All in all The Hunger Games is a gritty, dystopian young adult adventure, full of hardship, danger, love, death, friendship and courage; that lost known of its shine on re-reading it. I look forward to continuing my re-read of the trilogy with Catching Fire soon. Great read.

Have you read this? Have you watched the films?

This was also book 5/10 for my 10 Books of Summer 2018 reading challenge.


17 thoughts on “Re-Read: The Hunger Games

    1. Hello Voracious Bibliophile, thank you for stopping by and commenting. It is always lovely to hear from a new face. 🙂 Especially a Hunger Games fan! I am re-reading the second book now.

  1. I absolutely loved The Hunger Games – after really not liking the idea of it at all and resisting picking it up. But, I went off the rest of the series. In fairness, the second book was okay but the third just irritated me. I’m glad this one lived up to your original impressions and will be interested to see how the series pans out. I often wonder if I would like the series better with a reread.
    Lynn 😀

    1. Lynn, first time around, I absolutely loved this and the second book, but I was disappointed by the third because I thought it really lost its structure and pace without the games. So I am particularly interested to see how I like the third on re-reading it.

  2. I have to admit to being really conflicted as to who I wanted Katniss to end up with – I really liked Gale too, but I could see the appeal (story wise) of Peeta.

  3. I didn’t read the books but liked the movies a great deal, particularly the first two, and Catching Fire more than the original. I was not crazy about Mockingjay. I think the trilogy lost steam in the final stretch. I liked Gale more than I did Peeta. I never bought or warmed up to the “liking” between Katniss and Peeta in the movies.

    1. Carmen, I wasn’t crazy about the Mockingjay book either – I thought it really lost its structure and pace without the games, which is a shame but still a very good read. But we going to have to agree to disagree about Peeta and Gale, because I never warmed-up or got the appeal of Gale at all!

  4. Was Katniss’ imperfection more apparent during the re-read? I suppose this is, in a way, your third experience of it, given the films too.

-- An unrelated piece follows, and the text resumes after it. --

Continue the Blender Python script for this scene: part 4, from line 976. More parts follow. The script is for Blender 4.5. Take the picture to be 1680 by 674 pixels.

    Yes, read the books and watched the films, and thought both versions very good. Just not so keen on Mockingjay’s story – the other two were hard to follow without going along with another games!

    1. Charlie, no I think Katniss’ imperfections were always apparent, and that they made her more believable and endearing. However I have to agree I had the same problem with Mockingjay – I thought it really lost its structure and pace without the games, which is a shame but still a very good read.

  5. I read the Hunger Games in the first two evenings while at Hawthornden Castle on a writers’ fellowship. I loved it so much that someone else there, who happened to live relatively close by, and whose daughter had the set, nipped home for me the following evening and brought back the other two, which I promptly devoured. I then saw the films when I came home and loved them too. They are definitely books I will buy at some stage for myself and re-read.

    1. Margaret, how fortuitous the lady’s daughter had the books so you could on reading! These books really are gripping aren’t they? And I love the film adaptations too – in particularly I think the casting is great.

      1. Yes! I don’t do a lot of bedtime reading at home but when away from home on my own I need to have something to read and these were great.